Reviews
PaPPo’s Southside Location Brings the ’Za
PaPPo’s Pizzeria and Pub’s latest southside location brings all that pizza-pie goodness to those who don’t feel like heading downtown for their cheesy fix.
By Claire Porter | Photos by Brandon Alms
Jan 2018
Pizza is a unifying food. It’s a circle, the most inclusive of shapes. Its slices are easily shared among hungry groups. It welcomes any sauce, cheese or topping. It’s a veritable crowd-pleaser. So, when a co-worker wanted to gather the troops for one of our own’s farewell lunch, pizza was the obvious choice.
We headed to the southside PaPPo’s Pizzeria and Pub (900 E. Battlefield Road, Springfield, 417-306-9091), somewhat newly opened in the Battlefield Market Place shopping center in the space formerly held by Gusano’s Chicago Style Pizzeria. The new location has all the classic PaPPo’s favorites we know and love from the downtown location, just situated a little closer to the office.
A wall of windows brightens the space and keeps it from feeling too much like a pizza cave—not that I’d complain about a pizza cave. A long banquette bench easily accommodated our party of 10, and we immediately jumped into the expansive lunch menu.
The best thing about dining with a such a large group is the opportunity to taste a vast array of menu offerings, and arguably the best thing about pizza is its shareability (it’s already cut into pieces, and it’s totally okay to pass it with your hands), so I knew I was going to get a generous sampling of all that PaPPo’s offers.

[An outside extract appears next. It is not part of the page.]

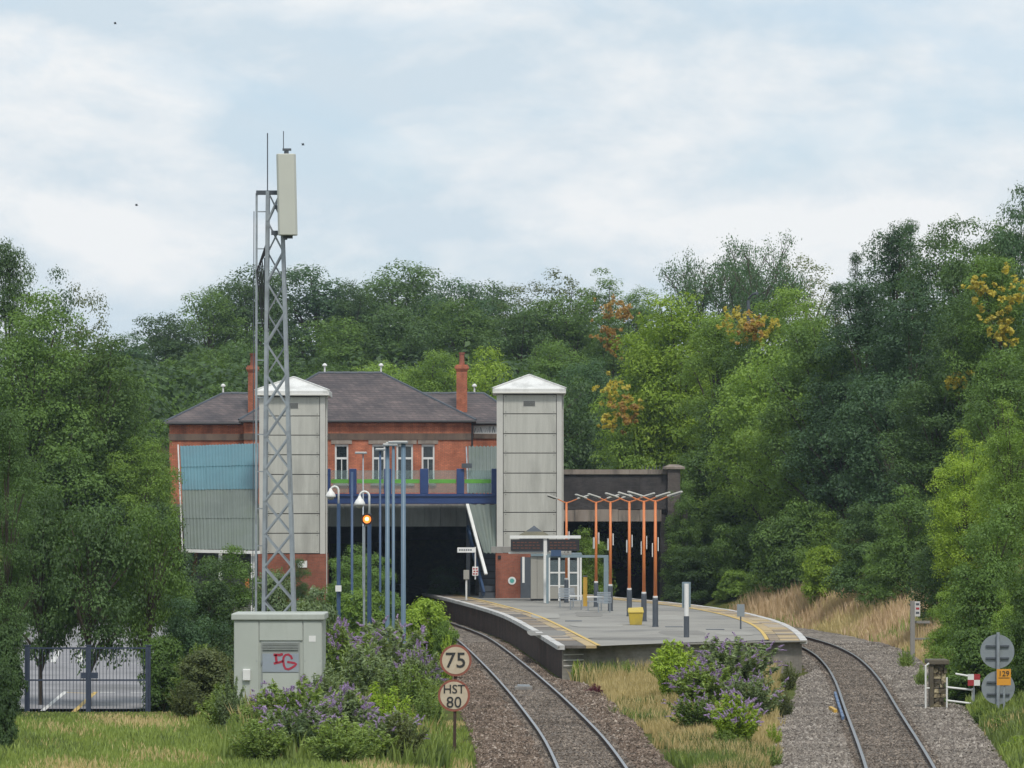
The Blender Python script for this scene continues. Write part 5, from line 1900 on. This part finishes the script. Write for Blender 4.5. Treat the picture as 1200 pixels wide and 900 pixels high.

We started out with some appetizers. Seeing that we were at an Italian joint, I couldn’t resist trying Joans Meatballs. These bad boys were huge and came served with bread for scooping up the house-made marinara. The difficulty with most meatballs is nailing the texture. Some are so soggy they fall apart, others are dry and hard and still others end up with creepy bits of gristle throughout. Joans Meatballs were perfectly juicy and lusciously smooth, quite a feat for something that large. If they had been seasoned a little bit more, they would have been a home run.
I’m a St. Louis girl born and raised, so naturally I also had to order the toasted ravioli. However, also being a native St. Louisan, I’m pretty picky about my fried stuffed pastas, and these were not quite to my liking. I prefer a tender mix of beef, veal and sausage—cheese toasted ravioli are a travesty—and I like my pasta to be shaped like a perfect pillow, no edge or ridge in sight. PaPPo’s ravioli were healthily sized and came with a velvety smooth marinara for dipping. The generous ridge and the beef-only filling mean they weren’t my favorite, but my Springfield-native co-workers gobbled them up.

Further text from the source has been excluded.